Mais la Russie est une puissance nucléaire et c’est la raison pour laquelle, les pays occidentaux ont vu d’un très mauvais œil les récentes frappes ukrainiennes sur le sol russe ces derniers jours, une première depuis la seconde guerre mondiale. « Ce sont de vieux drones de renseignement soviétiques des années 1970 que les Ukrainiens ont bricolé pour en faire des missiles de croisières très précis », a-t-il expliqué.

« Poutine n’est pas fragile. Il va rester au pouvoir jusqu’à la fin »

Une ligne rouge pour les Etats-Unis qui ont déclaré mardi « ne pas encourager » l’Ukraine à lancer des frappes en Russie. « L’OTAN ne veut pas aller jusqu’à une confrontation nucléaire avec la Russie. Pourquoi ? Parce que la Russie a 6 000 têtes nucléaires. Ce n’est pas compliqué à comprendre », insiste le général.

Bruno Clermont évoque deux scénarios qui pourraient conduire la Russie à « franchir le Rubicon nucléaire ». « Si Poutine perd la guerre ou s’il est chassé du pouvoir. Mais Poutine n’est pas fragile. Il va rester au pouvoir jusqu’à la fin. Et si la guerre se radicalise, si la Russie est attaquée, la Nation russe va se regrouper autour de ses soldats qui meurent autour de son chef d’Etat ».

Et pour le général, la dissuasion nucléaire est une stratégie qui a été un succès pour la France et l’Otan, mais « comme en Russie, elle a été maintenue au détriment de nos forces conventionnelles de haute intensité ».

Jean-Marc Todeschini, rapporteur PS du groupe de travail, l’interroge alors : « A l’approche de la loi de programmation, faut-il encore réfléchir de la même façon pour les équipements de nos forces ? »

« Il y a des manques dans l’armée française qui sont criants »

La réponse du général Clermont est on ne peut plus clair. « Il y a des manques dans l’armée française qui sont criants. La défense antiaérienne est catastrophique […] C’est un investissement majeur que nous n’avons pas fait. On est très loin du compte pour une guerre de haute intensité. Nous n’avons pas assez d’artillerie. Soyons clairs, l’armée française, c’est 50 canons Caesar, 70 si on est sympa. Le premier régiment d’artillerie, c’est 10 lance-roquettes et sur les 10 il y en a que trois qui fonctionnent. Je peux vous parler des Rafales, des Frégates, toutes ces forces conventionnelles qui ne sont pas suffisantes pour faire une guerre de haute intensité. ? On a besoin de tout, le cyber, le renseignement, les drones ».

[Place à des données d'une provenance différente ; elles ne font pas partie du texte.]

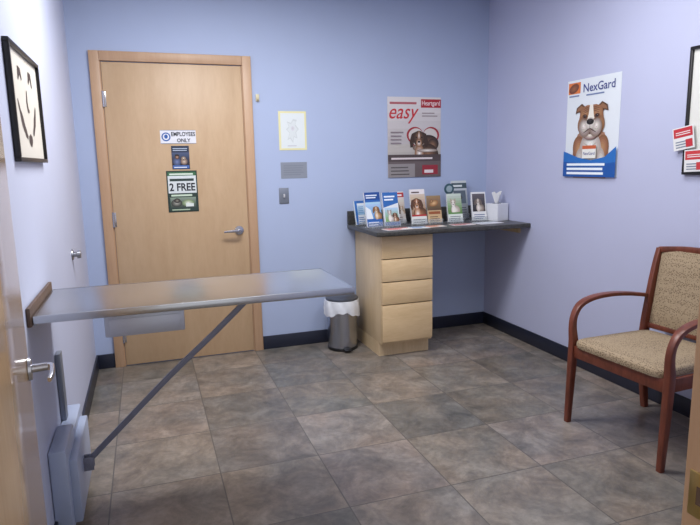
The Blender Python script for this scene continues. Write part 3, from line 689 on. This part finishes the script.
# loose papers
def leaf(label,x,y,w,d,rz,c,c2):
    e=thing('loose_leaflet',label,'leaflet',(x,y,ZC),rz,group='leaflets lying flat on the worktop')
    MB(ink(c)).box((-w/2,-d/2,0),(w/2,d/2,0.003)).obj('paper',e,autosmooth=False)
    g=MB(ink(c2)); g.box((-w*.45,d*.12,0.003),(w*.45,d*.42,0.0034)); g.obj('printed_heading',e,autosmooth=False)
    g=MB(ink(c2)); g.box((-w*.45,-d*.40,0.003),(w*.1,-d*.05,0.0034)); g.obj('printed_block',e,autosmooth=False)
leaf('red and white leaflet lying flat',2.03,-0.50,0.20,0.10,0.1,(228,220,218),(190,56,56))
leaf('white printed card lying flat',2.20,-0.49,0.13,0.10,-0.1,(224,226,230),(120,150,190))
leaf('orange and white leaflet lying flat',2.33,-0.47,0.15,0.09,0.15,(226,220,210),(200,110,70))
leaf('red printed leaflet lying flat',2.56,-0.46,0.17,0.09,-0.05,(226,216,214),(176,70,70))
leaf('white sheet lying flat',2.78,-0.45,0.20,0.12,0.1,(226,228,232),(190,196,206))

# ================================================================= LIGHTING
def panel_light(x,y,rz,power,sx=0.9,sy=0.35):
    e=thing('ceiling_light','recessed white fluorescent ceiling panel','ceiling light',(x,y,H),rz)
    f=MB(mat('light_frame_white',(230,230,230),0.5)); w,h=sx/2+.03,sy/2+.03
    f.box((-w,-h,-.02),(w,-h+.03,-.001)); f.box((-w,h-.03,-.02),(w,h,-.001)); f.box((-w,-h+.03,-.02),(-w+.03,h-.03,-.001)); f.box((w-.03,-h+.03,-.02),(w,h-.03,-.001)); f.obj('light_frame',e)
    m,nt,b=newmat('diffuser'); b.inputs['Emission Color'].default_value=(.97,.98,1,1); b.inputs['Emission Strength'].default_value=1.5
    MB(m).box((-w+.03,-h+.03,-.010),(w-.03,h-.03,-.004)).obj('diffuser',e)
    L=bpy.data.lights.new('ceiling_lamp','AREA'); L.shape='RECTANGLE'; L.size=sx; L.size_y=sy; L.energy=power; L.color=(0.985,0.985,1.0)
    o=bpy.data.objects.new('ceiling_lamp',L); COL.objects.link(o); o.parent=e; o.location=(0,0,-.025)
panel_light(0.95,-1.42,0,46,1.0,0.45)
panel_light(2.25,-2.05,math.pi/2,17,1.1,0.5)  # made-up second panel, added as fill to brighten the dim right foreground

w=bpy.data.worlds.new('world'); sc.world=w; w.use_nodes=True
bg=w.node_tree.nodes['Background']; bg.inputs[0].default_value=(0.94,0.95,1.0,1); bg.inputs[1].default_value=0.8

# ================================================================= CAMERA
yaw,pit,rol,f=0.3301,0.1677,-0.0195,589.1
F=Vector((math.sin(yaw)*math.cos(pit),math.cos(yaw)*math.cos(pit),-math.sin(pit)))
R0=Vector((math.cos(yaw),-math.sin(yaw),0)); U0=R0.cross(F)
R=R0*math.cos(rol)+U0*math.sin(rol); U=-R0*math.sin(rol)+U0*math.cos(rol)
cam=bpy.data.cameras.new('camera'); cam.sensor_width=36; cam.lens=f*36/700; cam.clip_start=0.02
co=bpy.data.objects.new('camera',cam); COL.objects.link(co)
M=Matrix((R,U,-F)).transposed().to_4x4(); M.translation=Vector((0.3983,-4.2329,1.3652)); co.matrix_world=M
sc.camera=co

Pour mémoire, ce lundi, les crédits de la mission défense du projet de loi de finances 2023 qui prévoient une hausse de 3 milliards pour le budget de la défense ont été adoptés par le Sénat. Dans l’hémicycle, le ministre de la Défense, Sébastien Lecornu s’était montré rassurant dans l’achat des équipements pour les armées. L’audition du général Bruno Clermont a quelque peu douché son optimisme.